The speaker skillfully applies literature devices. Good night has been used metaphorically to express death. Given the known history of the author’s father who was also losing his sight. It could also be true to say that night in this sense is also an implication of blindness (McCrory, 12). Back to the concept of death, the reader can deduce that light is a symbol of life while death is that if death. It is portrayed as close of day and this brings out the imagery nature. Imagery has also been employed by the use of such words as burn and rave to express the youthful passion.
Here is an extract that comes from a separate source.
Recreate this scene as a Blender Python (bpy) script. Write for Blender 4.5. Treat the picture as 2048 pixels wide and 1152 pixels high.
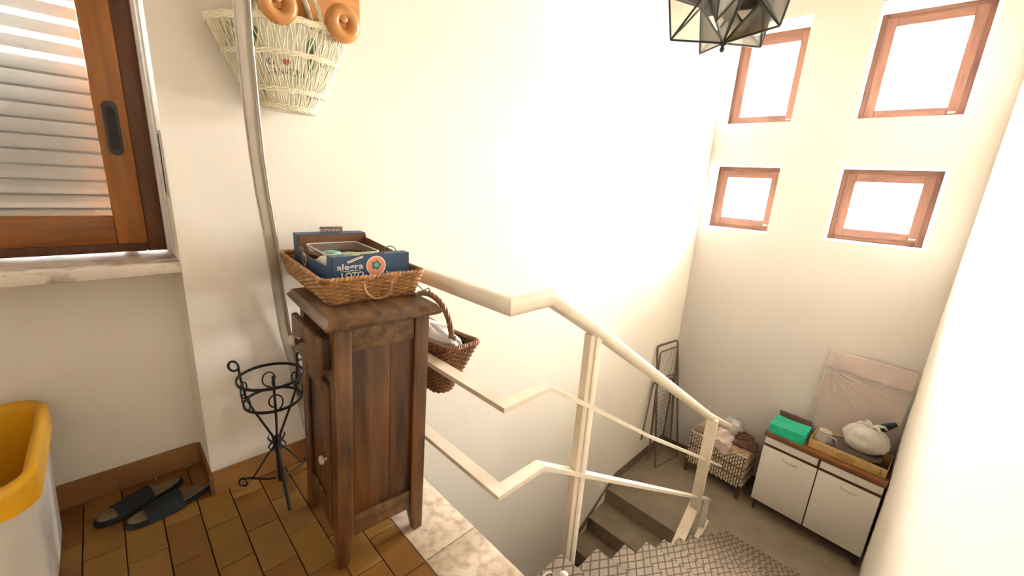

A paradox is, however, seen in the last stanza where the reader implies that a good night or death picks up the simile of blazing meteors. The speaker again makes a paradoxical request to his father by asking to be blessed and cursed. Alliterations are also profound in words used for example gentle and good, not and night (Thomas, 11). These give an iambic pentameter with the vocabulary having more monosyllables than polysyllables. Parallelism is also manifested by the presence of three kinds of men; wise, good, and wild and the speaker desires that his father emulates these three.

The concept of contrast is seen when the speaker uses words such as day and night, gentle and rage, light and darkness, blind and sight, grave and gray and curse and bless (Dylan, 12). Repetition is so profound and is style seen throughout the poem as lies from stanza one are used in subsequent stanzas. Assonance is seen in line one stanza two and line one stanza five. The last lines of stanzas one, three, five and six have a sense of internal rhyme scheme.

The artistic stanzaic, syntaxic and linear arrangement of the poem has not only a visual significance but also a verbal one. It is appealing to the reader and the stanza distinctions make it easy to identify the villanelle nature of the poem. The rhythm and meter bring out the musicality in the poem.